Majority Of Americans Think Crime Is Up. MSNBC Says They’re Just Manipulated By Republicans.

Majority Of Americans Think Crime Is Up. MSNBC Says They’re Just Manipulated By Republicans.

Americans are overwhelmingly convinced that crime has risen in comparison to last year as voters prepare to cast ballots in the midterm elections.

According to a new poll from Gallup, roughly 56% of adults reported an increase in crime where they live, while 78% believe that crime has risen in the nation as a whole, marking the worst sentiment about public safety in three decades. While a far higher percentage of Republicans reported more local crime, Democratic views were essentially unchanged, even as independents’ perceptions leaned toward concerns of increased lawlessness.

On the issue of crime, Republicans boast a 14% lead over their Democratic counterparts in terms of voter trust ahead of the midterms, including a 34% lead among independents, according to a poll from ABC News and The Washington Post. The present election cycle has witnessed several Republican underdogs surging to become viable candidates against Democratic incumbents. In deep-blue New York, for example, Republican Congressman Lee Zeldin is posing a surprise challenge to Democratic Governor Kathy Hochul as residents become increasingly worried about public safety and homelessness.

Nevertheless, MSNBC opinion columnist Hayes Brown wrote in an analysis that the Gallup poll shows the “disconnect between the perception of increased crime in an area and whether that purported increase can accurately be measured,” adding that Republican efforts to “frame cities as liberal-created hellscapes” may have shaped sentiment. He referred to nationwide crime data from the Department of Justice which showed that “violent victimization,” which includes violent crimes such as rape and robbery while omitting murder, “did not change” between 2020 and 2021, even as property crimes “had not significantly increased” from the previous year.

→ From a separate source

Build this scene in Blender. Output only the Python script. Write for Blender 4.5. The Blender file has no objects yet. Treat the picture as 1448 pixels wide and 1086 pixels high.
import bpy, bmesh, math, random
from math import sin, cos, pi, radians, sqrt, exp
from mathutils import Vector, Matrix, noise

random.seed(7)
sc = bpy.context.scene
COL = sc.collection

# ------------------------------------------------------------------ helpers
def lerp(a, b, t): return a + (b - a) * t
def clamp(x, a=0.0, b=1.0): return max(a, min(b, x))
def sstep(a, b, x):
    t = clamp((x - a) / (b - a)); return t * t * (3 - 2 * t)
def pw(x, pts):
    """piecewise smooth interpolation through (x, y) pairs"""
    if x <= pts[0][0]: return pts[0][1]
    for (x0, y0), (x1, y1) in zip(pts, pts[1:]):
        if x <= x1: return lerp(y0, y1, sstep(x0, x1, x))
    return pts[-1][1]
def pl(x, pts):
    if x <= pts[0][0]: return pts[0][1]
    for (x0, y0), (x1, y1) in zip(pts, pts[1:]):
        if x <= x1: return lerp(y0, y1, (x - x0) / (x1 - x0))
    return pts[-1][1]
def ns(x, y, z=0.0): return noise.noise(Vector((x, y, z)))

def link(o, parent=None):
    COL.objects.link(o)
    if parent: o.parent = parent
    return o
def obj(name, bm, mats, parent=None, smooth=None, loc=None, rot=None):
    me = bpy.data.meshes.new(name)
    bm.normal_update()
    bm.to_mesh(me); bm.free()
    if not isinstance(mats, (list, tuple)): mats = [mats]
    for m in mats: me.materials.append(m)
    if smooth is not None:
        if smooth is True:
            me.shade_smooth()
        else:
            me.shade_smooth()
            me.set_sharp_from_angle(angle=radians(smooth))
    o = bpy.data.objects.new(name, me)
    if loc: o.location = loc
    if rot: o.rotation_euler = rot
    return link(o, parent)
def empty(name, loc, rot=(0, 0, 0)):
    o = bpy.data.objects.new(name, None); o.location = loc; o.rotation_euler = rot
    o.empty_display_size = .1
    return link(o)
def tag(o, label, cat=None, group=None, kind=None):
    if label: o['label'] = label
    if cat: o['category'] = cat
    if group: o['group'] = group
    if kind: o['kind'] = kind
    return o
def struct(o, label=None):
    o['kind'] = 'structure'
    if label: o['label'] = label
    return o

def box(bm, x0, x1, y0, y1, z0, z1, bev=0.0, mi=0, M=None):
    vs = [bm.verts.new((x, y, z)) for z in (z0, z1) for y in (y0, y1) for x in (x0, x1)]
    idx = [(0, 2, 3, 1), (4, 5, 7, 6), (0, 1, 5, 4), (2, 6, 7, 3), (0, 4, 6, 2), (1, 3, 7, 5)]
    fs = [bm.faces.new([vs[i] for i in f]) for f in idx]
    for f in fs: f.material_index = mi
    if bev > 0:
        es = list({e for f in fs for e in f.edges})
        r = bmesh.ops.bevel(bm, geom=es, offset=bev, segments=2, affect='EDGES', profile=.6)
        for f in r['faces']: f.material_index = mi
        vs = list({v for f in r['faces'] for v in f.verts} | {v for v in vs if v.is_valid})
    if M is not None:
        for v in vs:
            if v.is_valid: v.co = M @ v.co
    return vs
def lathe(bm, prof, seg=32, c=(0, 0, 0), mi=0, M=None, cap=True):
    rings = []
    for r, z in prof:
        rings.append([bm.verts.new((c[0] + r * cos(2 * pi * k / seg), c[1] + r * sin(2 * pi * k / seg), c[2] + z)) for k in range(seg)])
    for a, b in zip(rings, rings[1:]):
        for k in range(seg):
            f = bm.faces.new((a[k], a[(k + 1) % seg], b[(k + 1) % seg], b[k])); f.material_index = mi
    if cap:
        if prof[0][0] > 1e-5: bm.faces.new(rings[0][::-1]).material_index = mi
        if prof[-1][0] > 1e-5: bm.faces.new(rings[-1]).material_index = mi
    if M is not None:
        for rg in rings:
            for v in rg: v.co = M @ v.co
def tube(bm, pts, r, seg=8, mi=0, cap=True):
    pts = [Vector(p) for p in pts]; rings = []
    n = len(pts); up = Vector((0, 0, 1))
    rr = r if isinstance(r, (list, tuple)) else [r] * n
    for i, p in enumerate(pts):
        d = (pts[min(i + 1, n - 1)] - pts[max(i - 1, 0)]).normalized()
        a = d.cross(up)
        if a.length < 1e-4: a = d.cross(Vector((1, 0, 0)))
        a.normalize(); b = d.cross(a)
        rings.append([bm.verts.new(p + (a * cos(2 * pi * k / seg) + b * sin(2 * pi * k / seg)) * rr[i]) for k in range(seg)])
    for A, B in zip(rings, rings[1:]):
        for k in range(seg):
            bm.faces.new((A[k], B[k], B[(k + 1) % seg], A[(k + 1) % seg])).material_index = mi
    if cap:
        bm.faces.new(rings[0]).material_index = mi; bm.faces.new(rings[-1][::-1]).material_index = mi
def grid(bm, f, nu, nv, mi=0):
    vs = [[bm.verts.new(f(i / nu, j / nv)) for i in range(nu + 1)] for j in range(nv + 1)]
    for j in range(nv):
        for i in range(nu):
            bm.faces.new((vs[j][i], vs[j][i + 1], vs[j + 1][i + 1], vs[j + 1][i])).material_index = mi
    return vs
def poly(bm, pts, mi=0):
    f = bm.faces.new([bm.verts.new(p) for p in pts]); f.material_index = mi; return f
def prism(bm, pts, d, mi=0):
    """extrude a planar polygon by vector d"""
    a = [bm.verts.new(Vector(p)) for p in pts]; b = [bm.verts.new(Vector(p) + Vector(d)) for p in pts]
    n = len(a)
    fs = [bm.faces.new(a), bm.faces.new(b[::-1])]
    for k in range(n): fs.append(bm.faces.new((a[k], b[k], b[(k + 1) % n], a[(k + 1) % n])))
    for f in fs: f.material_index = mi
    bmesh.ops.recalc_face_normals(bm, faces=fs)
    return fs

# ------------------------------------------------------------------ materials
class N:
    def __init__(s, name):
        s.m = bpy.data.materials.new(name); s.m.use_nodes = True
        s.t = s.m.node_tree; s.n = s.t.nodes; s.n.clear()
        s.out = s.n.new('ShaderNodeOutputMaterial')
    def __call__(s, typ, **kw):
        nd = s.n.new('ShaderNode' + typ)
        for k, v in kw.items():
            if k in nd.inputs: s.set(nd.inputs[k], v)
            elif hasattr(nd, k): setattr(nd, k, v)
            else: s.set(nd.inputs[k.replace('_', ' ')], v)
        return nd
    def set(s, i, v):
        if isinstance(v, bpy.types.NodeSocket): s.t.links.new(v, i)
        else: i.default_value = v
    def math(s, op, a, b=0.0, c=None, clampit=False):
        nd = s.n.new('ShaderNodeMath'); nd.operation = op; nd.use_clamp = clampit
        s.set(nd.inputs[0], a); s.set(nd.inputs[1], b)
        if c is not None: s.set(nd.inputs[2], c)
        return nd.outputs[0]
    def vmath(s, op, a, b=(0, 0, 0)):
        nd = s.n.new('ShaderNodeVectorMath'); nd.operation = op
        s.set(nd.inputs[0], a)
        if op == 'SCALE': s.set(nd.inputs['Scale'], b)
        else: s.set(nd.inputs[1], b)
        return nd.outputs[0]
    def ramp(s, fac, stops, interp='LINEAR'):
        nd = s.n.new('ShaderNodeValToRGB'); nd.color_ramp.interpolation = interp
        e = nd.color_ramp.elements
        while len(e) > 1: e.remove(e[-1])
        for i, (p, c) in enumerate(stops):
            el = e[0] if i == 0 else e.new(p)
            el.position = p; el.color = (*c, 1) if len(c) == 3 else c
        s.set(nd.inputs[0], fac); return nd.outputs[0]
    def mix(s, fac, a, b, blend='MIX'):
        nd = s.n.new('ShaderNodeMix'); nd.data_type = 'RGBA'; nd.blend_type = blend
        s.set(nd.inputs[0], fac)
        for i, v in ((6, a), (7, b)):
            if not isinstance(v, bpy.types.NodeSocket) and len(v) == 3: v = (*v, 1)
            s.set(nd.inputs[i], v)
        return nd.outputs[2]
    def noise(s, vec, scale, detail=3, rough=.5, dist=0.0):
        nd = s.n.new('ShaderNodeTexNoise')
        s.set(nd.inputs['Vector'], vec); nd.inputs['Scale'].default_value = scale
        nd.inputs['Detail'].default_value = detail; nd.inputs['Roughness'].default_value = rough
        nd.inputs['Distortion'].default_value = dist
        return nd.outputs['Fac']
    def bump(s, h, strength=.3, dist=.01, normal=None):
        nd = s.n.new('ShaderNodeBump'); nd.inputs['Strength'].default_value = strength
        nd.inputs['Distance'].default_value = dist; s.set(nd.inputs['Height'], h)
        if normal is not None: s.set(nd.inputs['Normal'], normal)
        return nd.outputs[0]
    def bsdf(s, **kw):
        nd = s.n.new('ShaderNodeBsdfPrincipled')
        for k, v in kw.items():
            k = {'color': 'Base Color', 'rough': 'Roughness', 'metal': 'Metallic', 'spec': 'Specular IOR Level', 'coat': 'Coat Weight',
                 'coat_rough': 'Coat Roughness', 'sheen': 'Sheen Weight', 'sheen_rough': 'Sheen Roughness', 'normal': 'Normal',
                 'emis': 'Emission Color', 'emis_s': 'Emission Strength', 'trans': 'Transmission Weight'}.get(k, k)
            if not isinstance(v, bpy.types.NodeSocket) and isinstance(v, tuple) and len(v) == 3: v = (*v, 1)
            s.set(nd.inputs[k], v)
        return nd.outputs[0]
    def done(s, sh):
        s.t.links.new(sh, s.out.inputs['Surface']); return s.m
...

“This is an only slightly less dangerous version of former President Donald Trump’s election denialism cycle in 2020: Say that there’s a problem without real evidence, then use the fact that people think there is a problem as proof that a problem exists,” Hayes wrote. “Republicans have invested a lot of time and money into priming the country to believe that Democrats have heralded in a new era of lawlessness and only the GOP’s mass incarceration plans can keep people safe. Gallup’s poll shows Republicans are getting a very solid return on that investment.”

Meanwhile, many cities have indeed witnessed crime waves even beyond the massive jump seen two years ago, according to data assembled by WalletHub. Cities such as New Orleans, Detroit, Albuquerque, and Colorado Springs saw increases in their homicide rate per capita between the third quarter of 2021 and the third quarter of 2022. Twelve of the major American cities which set new homicide records last year were run by Democrats.

Noting that “violent crime increases have continued” into this year across much of the country, University of Pennsylvania criminology professor Richard Berk contended that the rise of the Black Lives Matter movement and criticism of police force is among the best explanations for the rise in crime over the past eight years.

“Some moderation in the use of force could result from well-meaning responses to past excesses, while some police officers might simply choose to abstain from any encounters for which they might be later criticized, fired, sued, or criminally charged,” he wrote. “Whatever the truth behind such conjectures, one consequence might be to embolden individuals already inclined toward violence; public criticism of the police might be seen as delivering the proverbial get-out-of-jail-free card.”